News server Romea.cz. Everything about Roma in one place

News server Romea.cz. Everything about Roma in one place

Czech counter-intelligence disrupted Russian hacker spies and Hezbollah network, warns ultra-right targeting of Muslims could contribute to radicalization

31 October 2019
3 minute read

The Security Information Service (BIS) and the National Headquarters against Organized Crime have detected and disrupted a network in the Czech Republic that was created by the Federal Security Service (FSB), Russia’s intelligence operation. Speaking at a security conference in the lower house last week, BIS director Michal Koudelka informed Czech legislators of the achievement.

The network was financed from Russia and its embassy to the Czech Republic and attacked targets in the Czech Republic as well as partners of the Czech Republic abroad through a network of servers. Koudelka also warned that domestic right-wing extremism in the Czech Republic is a concern.

Disruption of a Russian spy network

“The network has been totally disrupted, decimated thanks to the excellent work of the National Headquarters against Organized Crime. The investigation is continuing. We have prevented this activity taking place from within the territory of the Czech Republic as a link in a bigger chain that the Russians were exploiting and preparing to take advantage of in other European countries,” Koudelka said.

In the Czech Republic, according to the counter-intelligence head, the network was being built by the FSB. “It was created by people with connections to the Russian intelligence services and it was financed from Russia and its embassy,” he said without providing further details.

Information about the intervention could be one component of the annual report for 2018 soon to be released by BIS. That report was meant to be reviewed last week by the commission in the lower house that monitors the activities of the secret service and in the past has customarily been published by the end of each year.

According to the RESPEKT weekly, the Czehc counter-intelligence operation happened at the beginning of this year and concerned a group of Russian citizens and several other Russians who had obtained Czech citizenship. The group is said to have functioned under the cover of running two private firms in Prague.

Those firms are said to have sold computer hardware and software to ordinary customers while simultaneously committing hacking attacks. In the long term, the intelligence activities of both China and Russia are perceived by Koudelka and his office to pose the most serious national security threat to the Czech Republic.

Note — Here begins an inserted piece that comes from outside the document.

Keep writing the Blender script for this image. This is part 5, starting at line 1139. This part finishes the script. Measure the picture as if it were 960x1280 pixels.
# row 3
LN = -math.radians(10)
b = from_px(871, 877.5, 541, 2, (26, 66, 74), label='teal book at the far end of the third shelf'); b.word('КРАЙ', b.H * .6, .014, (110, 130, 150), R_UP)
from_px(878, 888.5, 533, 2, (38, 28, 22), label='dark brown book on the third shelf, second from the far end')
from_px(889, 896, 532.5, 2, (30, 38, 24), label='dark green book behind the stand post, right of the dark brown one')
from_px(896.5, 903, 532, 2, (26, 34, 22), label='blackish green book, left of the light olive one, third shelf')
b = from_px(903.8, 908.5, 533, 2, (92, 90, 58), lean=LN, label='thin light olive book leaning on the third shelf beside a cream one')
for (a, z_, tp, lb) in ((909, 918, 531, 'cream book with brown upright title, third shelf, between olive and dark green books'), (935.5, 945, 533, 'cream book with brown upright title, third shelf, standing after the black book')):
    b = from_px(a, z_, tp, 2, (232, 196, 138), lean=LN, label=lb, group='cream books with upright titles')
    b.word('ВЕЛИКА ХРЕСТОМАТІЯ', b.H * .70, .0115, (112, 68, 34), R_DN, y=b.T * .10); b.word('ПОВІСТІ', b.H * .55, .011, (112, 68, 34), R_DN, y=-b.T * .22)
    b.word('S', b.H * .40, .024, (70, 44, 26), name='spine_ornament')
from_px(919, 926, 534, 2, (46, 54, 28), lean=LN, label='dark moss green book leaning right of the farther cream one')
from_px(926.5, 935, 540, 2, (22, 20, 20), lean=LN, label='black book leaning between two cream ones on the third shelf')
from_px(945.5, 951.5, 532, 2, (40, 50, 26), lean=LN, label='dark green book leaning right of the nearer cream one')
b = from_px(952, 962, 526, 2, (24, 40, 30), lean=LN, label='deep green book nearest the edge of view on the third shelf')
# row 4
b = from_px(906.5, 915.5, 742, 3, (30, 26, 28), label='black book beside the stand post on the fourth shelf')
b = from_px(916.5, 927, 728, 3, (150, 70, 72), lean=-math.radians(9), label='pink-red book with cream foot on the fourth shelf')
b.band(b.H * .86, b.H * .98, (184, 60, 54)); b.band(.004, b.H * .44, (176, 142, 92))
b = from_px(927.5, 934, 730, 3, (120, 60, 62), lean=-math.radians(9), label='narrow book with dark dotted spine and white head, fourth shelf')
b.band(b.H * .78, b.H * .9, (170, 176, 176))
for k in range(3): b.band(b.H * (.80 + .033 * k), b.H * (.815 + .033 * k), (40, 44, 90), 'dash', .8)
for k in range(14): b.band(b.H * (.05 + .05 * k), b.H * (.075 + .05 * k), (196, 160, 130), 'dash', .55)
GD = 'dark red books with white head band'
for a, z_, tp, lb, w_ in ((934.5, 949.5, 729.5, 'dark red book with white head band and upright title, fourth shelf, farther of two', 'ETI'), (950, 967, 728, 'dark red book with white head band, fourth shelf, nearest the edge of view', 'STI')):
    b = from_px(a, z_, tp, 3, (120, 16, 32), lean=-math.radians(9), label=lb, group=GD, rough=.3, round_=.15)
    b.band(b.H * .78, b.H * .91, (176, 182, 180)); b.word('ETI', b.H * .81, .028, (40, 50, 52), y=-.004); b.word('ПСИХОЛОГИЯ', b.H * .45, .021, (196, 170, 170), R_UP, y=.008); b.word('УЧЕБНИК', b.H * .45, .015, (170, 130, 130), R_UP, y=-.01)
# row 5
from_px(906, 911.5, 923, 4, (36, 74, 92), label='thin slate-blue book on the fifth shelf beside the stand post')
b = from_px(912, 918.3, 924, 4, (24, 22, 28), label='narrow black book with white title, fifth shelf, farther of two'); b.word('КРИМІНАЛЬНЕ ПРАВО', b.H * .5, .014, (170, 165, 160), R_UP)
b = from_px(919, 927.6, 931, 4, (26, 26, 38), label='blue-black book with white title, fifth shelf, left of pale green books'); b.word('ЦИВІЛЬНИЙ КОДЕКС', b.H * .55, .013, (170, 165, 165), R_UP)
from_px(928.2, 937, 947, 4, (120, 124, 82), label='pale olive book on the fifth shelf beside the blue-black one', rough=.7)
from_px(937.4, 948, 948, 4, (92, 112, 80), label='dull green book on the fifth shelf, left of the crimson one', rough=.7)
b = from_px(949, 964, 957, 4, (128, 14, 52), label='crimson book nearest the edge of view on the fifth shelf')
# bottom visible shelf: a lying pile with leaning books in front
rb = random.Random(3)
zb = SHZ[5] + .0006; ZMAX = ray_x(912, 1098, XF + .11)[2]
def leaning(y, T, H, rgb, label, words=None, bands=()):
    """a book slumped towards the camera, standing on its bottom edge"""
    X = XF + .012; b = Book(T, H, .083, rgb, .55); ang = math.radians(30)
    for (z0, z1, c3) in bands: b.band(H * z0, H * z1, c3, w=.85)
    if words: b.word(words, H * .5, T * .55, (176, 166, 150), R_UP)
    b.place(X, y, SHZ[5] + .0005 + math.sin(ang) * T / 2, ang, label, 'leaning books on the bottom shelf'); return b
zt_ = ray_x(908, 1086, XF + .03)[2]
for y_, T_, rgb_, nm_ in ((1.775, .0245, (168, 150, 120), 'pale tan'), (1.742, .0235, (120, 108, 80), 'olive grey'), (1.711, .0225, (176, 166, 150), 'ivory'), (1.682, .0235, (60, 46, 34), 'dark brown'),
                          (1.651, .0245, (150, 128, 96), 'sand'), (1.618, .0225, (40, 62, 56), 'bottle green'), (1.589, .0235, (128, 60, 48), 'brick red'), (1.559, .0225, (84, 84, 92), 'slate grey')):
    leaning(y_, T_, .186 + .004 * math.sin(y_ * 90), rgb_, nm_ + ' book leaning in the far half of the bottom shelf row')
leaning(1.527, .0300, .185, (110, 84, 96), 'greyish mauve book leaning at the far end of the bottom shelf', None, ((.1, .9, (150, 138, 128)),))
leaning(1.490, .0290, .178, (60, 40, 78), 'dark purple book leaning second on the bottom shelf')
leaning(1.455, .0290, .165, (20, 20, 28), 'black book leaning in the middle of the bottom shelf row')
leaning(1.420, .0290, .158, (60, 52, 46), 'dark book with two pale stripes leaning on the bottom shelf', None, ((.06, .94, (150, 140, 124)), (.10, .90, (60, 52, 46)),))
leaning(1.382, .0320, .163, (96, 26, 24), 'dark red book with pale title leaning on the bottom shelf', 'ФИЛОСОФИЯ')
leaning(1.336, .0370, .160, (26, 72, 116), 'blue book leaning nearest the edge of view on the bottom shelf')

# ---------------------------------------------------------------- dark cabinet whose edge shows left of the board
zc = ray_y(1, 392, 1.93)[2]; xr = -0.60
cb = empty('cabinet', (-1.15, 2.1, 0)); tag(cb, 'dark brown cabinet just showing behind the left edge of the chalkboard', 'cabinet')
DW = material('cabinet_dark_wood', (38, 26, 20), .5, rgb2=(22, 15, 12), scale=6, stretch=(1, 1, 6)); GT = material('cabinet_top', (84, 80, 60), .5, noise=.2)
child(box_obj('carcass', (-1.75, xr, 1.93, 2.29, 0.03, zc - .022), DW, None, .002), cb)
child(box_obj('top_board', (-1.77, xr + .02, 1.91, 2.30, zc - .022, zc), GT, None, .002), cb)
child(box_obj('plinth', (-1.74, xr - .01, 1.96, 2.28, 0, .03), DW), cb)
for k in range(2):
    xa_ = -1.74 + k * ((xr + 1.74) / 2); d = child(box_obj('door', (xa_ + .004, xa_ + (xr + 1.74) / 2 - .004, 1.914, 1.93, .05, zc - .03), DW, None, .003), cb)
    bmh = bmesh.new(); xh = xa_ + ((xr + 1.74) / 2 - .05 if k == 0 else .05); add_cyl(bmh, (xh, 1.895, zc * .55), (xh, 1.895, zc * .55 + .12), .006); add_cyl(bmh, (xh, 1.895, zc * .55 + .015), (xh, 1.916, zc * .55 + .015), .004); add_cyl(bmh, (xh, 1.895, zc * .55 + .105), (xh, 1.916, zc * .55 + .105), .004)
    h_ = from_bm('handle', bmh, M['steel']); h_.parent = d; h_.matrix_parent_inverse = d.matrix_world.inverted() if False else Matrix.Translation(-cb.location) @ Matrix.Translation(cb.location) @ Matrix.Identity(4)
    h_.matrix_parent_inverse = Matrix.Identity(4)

China, according to the counter-intelligence head, is talent-scouting scientists and other important figures in the Czech Republic, inviting them to China, and doing its best to recruit them to China’s side so as to acquire information from them. The Chinese are also doing their best to recruit informers from the Czech armed forces and the police.

Disruption of Hezbollah’s Internet network

The National Headquarters against Organized Crime and the counter-intelligence services also jointly destroyed a network of servers on Czech territory created by Hezbollah, a Lebanon-based movement of Shiites. In the short term, BIS has said it considers Islamist terrorism to pose the most serious threat to the Czech Republic.

“In the Czech Republic, the situation is still relatively calm, at this moment we do not have any information about a direct threat inside the Czech Republic [from Islamist terrorists],” Koudelka told the lower house. According to him, the Czech Republic is more of a transit country for migrants who might eventually pose such a threat than it is a final destination, while the domestic Muslim community is not radicalized and is small.

Beware right-wing extremism

During the conference, the counter-intelligence head also warned against the threat posed by right-wing extremism. According to him, while the number of active right-wing extremists in the Czech Republic has declined, it cannot be ruled out that the situation could change for the worse.

Koudelka pointed out that right-wing extremists in Germany and New Zealand committed terrorist attacks this year. He said such attacks could serve to motivate other right-wing radicals elsewhere to commit such crimes of their own.

The counter-intelligence head also warned that extremist crimes targeting the community of Czech Muslims could also radicalize them. As a consequence, in his view, the risk of Islamist terrorism in the Czech Republic could increase, which is what BIS considers the most serious short-term security threat to the country.